Instructions to follow = Pick out and copy every line below that has the word "picture".

Dataset section =
** start **
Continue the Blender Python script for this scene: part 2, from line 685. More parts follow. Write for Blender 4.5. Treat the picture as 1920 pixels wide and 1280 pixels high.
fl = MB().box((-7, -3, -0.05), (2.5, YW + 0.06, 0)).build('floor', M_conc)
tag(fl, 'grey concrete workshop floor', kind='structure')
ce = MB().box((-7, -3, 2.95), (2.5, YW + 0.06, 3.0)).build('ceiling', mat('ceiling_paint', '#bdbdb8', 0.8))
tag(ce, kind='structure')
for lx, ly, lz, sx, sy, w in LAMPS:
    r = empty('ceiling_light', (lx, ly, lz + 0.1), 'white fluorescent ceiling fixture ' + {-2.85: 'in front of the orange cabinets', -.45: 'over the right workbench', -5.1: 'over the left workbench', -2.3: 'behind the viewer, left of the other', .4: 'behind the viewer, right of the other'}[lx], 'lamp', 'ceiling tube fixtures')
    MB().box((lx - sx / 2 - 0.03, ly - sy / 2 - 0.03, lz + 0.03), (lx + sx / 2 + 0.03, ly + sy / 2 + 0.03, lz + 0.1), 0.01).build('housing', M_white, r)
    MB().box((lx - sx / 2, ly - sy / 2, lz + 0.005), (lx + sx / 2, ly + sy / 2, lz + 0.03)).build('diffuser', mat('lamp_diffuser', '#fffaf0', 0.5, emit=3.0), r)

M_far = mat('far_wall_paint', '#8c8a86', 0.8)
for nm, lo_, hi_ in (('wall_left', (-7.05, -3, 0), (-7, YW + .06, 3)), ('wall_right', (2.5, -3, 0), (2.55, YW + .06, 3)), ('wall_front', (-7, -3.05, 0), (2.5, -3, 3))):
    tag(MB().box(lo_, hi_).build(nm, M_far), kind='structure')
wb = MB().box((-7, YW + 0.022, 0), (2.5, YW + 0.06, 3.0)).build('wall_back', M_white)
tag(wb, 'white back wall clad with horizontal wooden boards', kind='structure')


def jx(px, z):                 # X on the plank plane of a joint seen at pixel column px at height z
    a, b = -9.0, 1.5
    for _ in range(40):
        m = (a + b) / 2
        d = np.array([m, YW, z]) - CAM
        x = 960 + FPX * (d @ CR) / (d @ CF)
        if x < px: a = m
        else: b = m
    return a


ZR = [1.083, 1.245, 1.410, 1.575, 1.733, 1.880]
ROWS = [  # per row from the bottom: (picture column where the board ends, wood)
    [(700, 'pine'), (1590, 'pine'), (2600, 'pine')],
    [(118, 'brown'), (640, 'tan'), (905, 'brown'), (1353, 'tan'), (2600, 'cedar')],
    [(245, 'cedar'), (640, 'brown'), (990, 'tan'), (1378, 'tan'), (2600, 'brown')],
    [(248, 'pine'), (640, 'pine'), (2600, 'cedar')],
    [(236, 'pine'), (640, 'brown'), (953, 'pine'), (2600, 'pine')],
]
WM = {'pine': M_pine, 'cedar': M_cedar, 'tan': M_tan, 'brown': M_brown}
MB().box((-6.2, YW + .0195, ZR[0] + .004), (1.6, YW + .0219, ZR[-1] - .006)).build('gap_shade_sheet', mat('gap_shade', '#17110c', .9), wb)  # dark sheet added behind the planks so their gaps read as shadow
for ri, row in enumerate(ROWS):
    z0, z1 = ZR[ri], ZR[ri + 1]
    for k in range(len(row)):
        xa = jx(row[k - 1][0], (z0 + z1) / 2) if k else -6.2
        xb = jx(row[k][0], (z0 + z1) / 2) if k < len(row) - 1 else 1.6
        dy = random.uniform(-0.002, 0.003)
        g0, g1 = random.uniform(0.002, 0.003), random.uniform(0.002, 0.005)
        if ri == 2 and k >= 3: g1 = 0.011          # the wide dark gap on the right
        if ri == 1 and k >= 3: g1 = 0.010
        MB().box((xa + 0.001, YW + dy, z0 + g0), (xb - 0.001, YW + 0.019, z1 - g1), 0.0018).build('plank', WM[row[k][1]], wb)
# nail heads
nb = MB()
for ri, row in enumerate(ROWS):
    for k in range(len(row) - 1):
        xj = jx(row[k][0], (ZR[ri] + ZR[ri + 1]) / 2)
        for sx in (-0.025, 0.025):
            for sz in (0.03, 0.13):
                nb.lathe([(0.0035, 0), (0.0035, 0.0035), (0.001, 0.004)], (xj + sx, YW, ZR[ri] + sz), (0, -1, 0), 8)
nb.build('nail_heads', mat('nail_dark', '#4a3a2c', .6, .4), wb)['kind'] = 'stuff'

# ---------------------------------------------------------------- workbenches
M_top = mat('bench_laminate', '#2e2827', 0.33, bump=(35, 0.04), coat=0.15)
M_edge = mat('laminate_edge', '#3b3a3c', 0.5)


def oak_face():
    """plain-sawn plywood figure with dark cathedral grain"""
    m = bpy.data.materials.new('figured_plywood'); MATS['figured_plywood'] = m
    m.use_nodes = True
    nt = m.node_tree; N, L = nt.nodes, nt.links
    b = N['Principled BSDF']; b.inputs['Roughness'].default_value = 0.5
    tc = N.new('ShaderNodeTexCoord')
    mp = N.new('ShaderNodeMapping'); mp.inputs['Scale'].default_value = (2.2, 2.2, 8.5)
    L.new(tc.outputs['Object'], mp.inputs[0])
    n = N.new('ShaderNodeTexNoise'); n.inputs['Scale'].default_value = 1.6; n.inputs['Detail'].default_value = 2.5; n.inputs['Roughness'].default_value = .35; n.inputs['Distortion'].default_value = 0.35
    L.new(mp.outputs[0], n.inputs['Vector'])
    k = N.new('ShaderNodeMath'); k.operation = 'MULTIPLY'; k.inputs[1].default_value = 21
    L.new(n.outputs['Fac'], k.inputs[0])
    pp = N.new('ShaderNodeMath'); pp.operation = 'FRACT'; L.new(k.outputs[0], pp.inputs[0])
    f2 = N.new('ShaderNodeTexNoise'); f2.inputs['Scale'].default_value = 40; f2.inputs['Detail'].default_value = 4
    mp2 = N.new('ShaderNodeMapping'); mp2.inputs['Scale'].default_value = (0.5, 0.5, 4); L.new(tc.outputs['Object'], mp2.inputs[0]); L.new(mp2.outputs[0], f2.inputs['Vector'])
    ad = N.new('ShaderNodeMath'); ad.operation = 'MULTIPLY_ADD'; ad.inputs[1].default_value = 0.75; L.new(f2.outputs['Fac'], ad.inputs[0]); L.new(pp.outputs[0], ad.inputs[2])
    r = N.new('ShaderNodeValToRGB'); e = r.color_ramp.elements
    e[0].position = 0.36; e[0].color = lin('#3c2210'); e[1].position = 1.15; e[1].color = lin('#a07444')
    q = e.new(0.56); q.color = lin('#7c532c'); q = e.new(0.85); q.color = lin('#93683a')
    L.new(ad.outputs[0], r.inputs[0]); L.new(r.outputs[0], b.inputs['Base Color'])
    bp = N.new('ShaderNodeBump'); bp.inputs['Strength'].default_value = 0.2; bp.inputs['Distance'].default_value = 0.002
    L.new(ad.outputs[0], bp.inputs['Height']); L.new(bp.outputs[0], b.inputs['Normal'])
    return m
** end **
Task output =
Continue the Blender Python script for this scene: part 2, from line 685. More parts follow. Write for Blender 4.5. Treat the picture as 1920 pixels wide and 1280 pixels high.
ROWS = [  # per row from the bottom: (picture column where the board ends, wood)